World Shut Yer Mouth
To be honest, the "worldphone" concept appealed mostly to globe-trotting business travelers and was hobbled well before the dawn of 4G. The move to CDMA in the U.S. and South Korea in the mid-1990s pretty much broke any hope -- or fear -- of a single worldwide digital cellular standard in GSM. Not that it would have been that simple anyway. Operators worldwide use different bandwidths for the same standards, so, at the very least, users would require a frequency-agile phone.
4G, however, is about to add a few more wrinkles to the worldphone conundrum. Handset vendors are going to need to come out with multi-mode, multi-band radios just to allow early users to roam between WiMax and 3G networks in their home markets.
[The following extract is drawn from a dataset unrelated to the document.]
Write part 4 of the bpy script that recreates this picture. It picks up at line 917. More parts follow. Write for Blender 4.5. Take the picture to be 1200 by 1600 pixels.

A worldphone would need to support WiMax and CDMA and GSM on a number of different frequencies, especially since 802.16 will operate on multiple bands worldwide.
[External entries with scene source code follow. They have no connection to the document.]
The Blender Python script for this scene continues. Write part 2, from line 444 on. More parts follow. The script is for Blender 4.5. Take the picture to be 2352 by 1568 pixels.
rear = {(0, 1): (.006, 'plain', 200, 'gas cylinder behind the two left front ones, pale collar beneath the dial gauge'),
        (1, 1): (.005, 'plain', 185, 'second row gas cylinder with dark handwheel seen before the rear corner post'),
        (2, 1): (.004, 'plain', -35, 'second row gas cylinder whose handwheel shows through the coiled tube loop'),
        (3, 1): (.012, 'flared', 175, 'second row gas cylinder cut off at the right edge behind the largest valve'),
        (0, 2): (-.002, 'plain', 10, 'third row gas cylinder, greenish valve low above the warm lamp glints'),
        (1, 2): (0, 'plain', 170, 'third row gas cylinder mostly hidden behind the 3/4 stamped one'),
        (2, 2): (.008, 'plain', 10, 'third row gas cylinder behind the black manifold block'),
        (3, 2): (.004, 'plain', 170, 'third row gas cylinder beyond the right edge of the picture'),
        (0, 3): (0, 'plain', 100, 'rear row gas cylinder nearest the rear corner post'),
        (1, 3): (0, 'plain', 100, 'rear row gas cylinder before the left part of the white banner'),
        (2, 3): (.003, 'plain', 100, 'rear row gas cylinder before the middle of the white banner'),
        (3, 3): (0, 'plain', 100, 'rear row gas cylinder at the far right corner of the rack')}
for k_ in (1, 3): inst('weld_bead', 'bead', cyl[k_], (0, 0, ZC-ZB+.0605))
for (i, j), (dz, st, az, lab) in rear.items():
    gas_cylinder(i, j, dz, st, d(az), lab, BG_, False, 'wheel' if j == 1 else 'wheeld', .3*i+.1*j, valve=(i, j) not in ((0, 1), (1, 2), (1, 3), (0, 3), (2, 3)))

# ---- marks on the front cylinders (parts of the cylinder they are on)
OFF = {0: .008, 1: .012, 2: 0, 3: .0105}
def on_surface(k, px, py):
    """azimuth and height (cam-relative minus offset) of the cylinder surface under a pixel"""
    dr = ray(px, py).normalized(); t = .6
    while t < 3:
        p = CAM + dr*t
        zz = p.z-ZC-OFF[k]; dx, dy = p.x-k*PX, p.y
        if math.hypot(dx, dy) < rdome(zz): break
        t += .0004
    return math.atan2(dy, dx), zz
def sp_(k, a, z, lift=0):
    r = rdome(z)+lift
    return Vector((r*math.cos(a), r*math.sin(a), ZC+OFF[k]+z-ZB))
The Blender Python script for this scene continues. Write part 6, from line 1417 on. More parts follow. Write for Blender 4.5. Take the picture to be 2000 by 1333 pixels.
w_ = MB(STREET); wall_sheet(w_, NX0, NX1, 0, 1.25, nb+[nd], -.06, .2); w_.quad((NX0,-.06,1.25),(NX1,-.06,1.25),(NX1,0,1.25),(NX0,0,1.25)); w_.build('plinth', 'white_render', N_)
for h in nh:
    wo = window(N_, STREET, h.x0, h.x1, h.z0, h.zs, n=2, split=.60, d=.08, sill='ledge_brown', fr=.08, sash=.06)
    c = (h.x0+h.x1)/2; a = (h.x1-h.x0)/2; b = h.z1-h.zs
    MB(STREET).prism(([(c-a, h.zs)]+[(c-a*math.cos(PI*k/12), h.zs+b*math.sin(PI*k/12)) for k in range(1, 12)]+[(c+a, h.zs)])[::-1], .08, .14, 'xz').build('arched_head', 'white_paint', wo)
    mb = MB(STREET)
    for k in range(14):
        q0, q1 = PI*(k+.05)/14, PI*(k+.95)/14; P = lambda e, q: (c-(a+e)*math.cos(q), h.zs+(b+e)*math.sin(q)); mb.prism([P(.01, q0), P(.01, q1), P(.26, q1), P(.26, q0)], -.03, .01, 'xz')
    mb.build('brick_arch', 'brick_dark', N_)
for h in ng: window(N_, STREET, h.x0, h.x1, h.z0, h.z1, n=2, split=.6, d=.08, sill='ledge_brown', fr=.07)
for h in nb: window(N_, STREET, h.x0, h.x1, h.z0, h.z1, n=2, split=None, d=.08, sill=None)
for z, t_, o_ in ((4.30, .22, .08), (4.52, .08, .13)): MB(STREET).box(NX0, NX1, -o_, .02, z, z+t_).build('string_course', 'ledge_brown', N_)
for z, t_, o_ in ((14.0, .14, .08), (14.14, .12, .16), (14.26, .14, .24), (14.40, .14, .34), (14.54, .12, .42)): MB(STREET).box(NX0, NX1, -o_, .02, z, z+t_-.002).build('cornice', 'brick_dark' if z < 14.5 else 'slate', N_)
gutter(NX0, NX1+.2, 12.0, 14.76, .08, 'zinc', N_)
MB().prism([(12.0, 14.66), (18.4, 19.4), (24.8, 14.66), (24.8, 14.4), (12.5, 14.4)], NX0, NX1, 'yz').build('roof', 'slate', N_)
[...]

And who is to say that operators will necessarilly all choose to use WiMax as their high-speed 4G technology when the time comes? There's no guarantee of that happening. Sprint Nextel certainly made the WiMax move to get a competitive edge on larger competitors. Might not other carriers decide that another technology will give them some kind of edge as well?
All in all, I suspect that the move to 4G and wireless broadband could leave users with faster downloads but fewer roaming options than they have now, and -- even at this early stage -- I'm almost certain you can kiss goodbye to the worldphone.